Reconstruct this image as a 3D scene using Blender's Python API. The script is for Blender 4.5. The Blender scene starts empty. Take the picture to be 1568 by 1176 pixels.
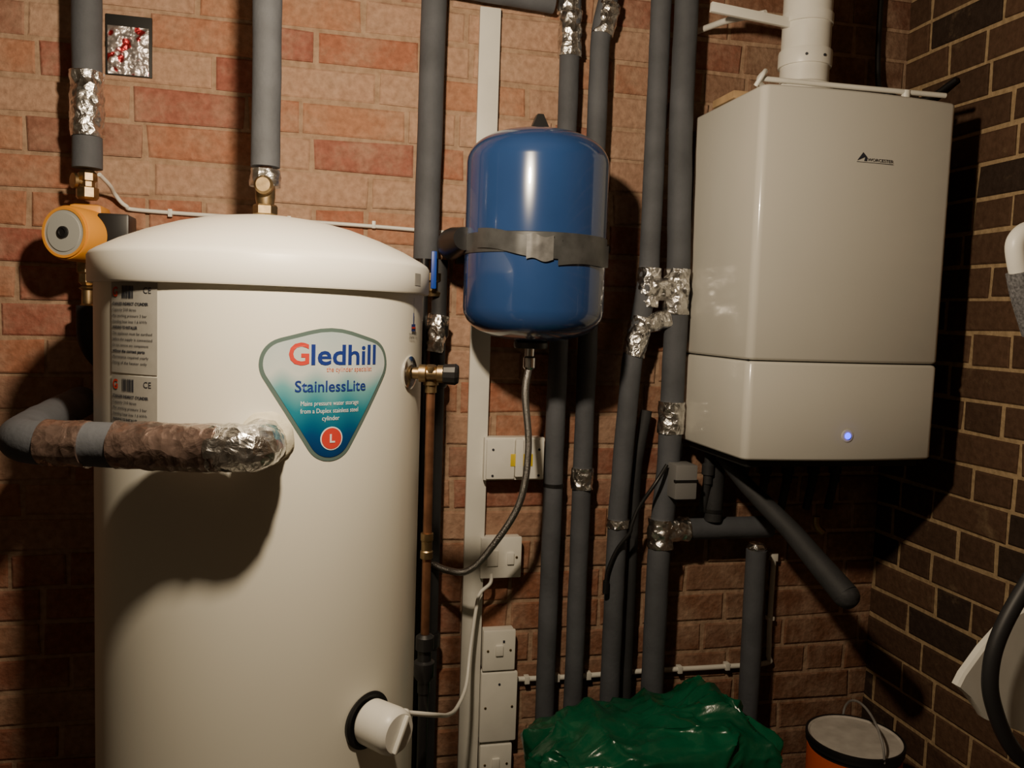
==
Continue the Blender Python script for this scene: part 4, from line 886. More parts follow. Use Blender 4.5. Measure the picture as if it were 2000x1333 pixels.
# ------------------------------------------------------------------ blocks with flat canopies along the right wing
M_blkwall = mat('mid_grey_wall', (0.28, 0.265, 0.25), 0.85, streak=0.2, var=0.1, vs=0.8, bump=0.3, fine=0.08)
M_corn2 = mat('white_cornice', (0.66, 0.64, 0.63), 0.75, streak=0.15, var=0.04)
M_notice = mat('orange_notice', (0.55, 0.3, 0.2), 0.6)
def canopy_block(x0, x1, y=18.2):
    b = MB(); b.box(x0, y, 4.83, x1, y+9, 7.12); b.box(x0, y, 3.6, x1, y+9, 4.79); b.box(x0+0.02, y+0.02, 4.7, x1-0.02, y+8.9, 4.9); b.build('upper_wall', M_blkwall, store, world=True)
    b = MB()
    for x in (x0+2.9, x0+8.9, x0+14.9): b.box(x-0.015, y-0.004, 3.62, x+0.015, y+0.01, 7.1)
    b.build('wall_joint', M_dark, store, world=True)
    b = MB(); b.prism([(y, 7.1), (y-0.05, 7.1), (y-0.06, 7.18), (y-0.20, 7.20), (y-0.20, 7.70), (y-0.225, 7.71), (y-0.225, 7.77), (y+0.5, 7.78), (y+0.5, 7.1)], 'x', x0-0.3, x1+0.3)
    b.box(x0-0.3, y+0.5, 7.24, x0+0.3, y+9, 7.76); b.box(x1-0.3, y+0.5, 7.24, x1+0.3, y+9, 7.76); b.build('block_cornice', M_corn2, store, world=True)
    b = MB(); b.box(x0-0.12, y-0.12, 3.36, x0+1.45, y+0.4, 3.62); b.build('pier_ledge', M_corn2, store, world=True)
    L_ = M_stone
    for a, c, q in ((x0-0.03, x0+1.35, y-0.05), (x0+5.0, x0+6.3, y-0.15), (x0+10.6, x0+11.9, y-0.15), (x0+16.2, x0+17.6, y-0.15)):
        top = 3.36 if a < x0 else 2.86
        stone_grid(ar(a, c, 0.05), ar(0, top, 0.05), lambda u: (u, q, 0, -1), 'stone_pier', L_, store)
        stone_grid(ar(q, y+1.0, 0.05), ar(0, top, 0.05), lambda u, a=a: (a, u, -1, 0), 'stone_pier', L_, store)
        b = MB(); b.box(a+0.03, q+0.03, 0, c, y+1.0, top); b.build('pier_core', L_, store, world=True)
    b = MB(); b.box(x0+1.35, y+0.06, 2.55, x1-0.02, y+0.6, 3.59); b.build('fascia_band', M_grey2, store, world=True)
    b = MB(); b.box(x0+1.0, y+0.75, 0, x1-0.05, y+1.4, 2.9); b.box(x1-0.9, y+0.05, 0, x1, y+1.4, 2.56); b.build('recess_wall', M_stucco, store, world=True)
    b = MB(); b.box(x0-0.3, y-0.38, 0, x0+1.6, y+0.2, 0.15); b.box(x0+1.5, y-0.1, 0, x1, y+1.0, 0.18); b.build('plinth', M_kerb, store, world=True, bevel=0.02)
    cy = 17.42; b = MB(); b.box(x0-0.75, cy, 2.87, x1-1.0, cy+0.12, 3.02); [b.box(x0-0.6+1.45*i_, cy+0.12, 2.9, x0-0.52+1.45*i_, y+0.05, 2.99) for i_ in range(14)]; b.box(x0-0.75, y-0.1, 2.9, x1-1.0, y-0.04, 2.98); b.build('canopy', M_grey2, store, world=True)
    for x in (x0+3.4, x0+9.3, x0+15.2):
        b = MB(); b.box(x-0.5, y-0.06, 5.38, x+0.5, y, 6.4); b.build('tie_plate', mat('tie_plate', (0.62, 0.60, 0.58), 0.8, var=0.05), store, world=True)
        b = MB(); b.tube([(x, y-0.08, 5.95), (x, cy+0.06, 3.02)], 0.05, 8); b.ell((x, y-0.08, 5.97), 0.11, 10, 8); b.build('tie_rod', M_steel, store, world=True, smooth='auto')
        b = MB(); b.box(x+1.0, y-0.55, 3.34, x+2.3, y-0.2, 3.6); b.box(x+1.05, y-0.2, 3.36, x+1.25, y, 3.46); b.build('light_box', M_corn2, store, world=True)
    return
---
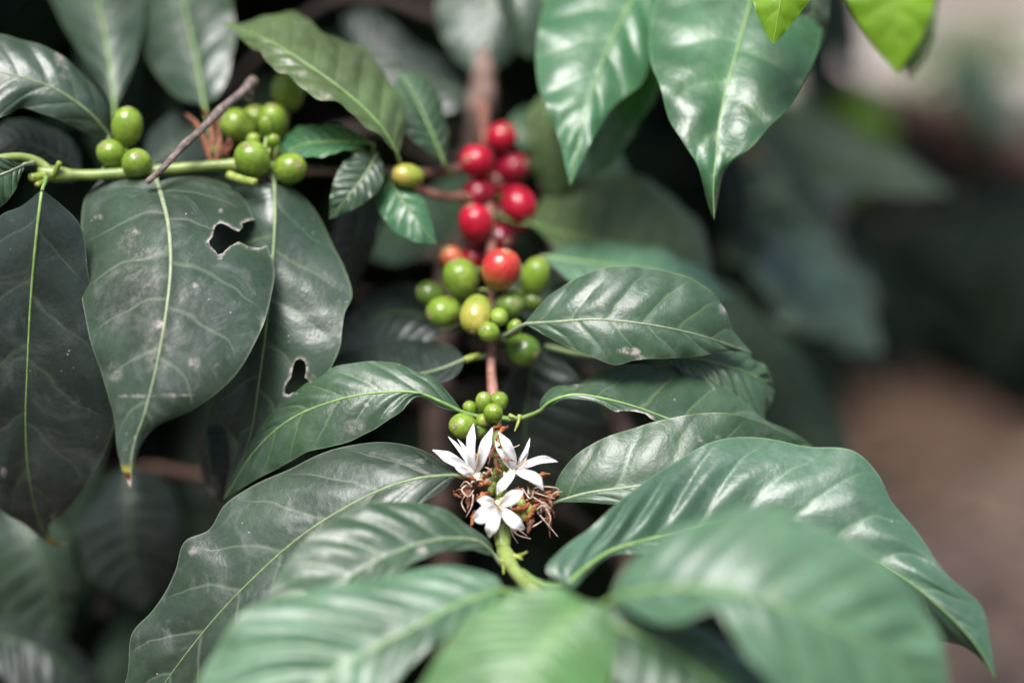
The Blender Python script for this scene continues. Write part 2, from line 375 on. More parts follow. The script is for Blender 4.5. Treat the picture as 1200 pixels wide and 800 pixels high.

### REQUIRED TASK
Copy every line that includes the string "part" from the material above.

### SOLUTION
Continue the Blender Python script for this scene: part 4, from line 886. More parts follow. Use Blender 4.5. Measure the picture as if it were 2000x1333 pixels.
The Blender Python script for this scene continues. Write part 2, from line 375 on. More parts follow. The script is for Blender 4.5. Treat the picture as 1200 pixels wide and 800 pixels high.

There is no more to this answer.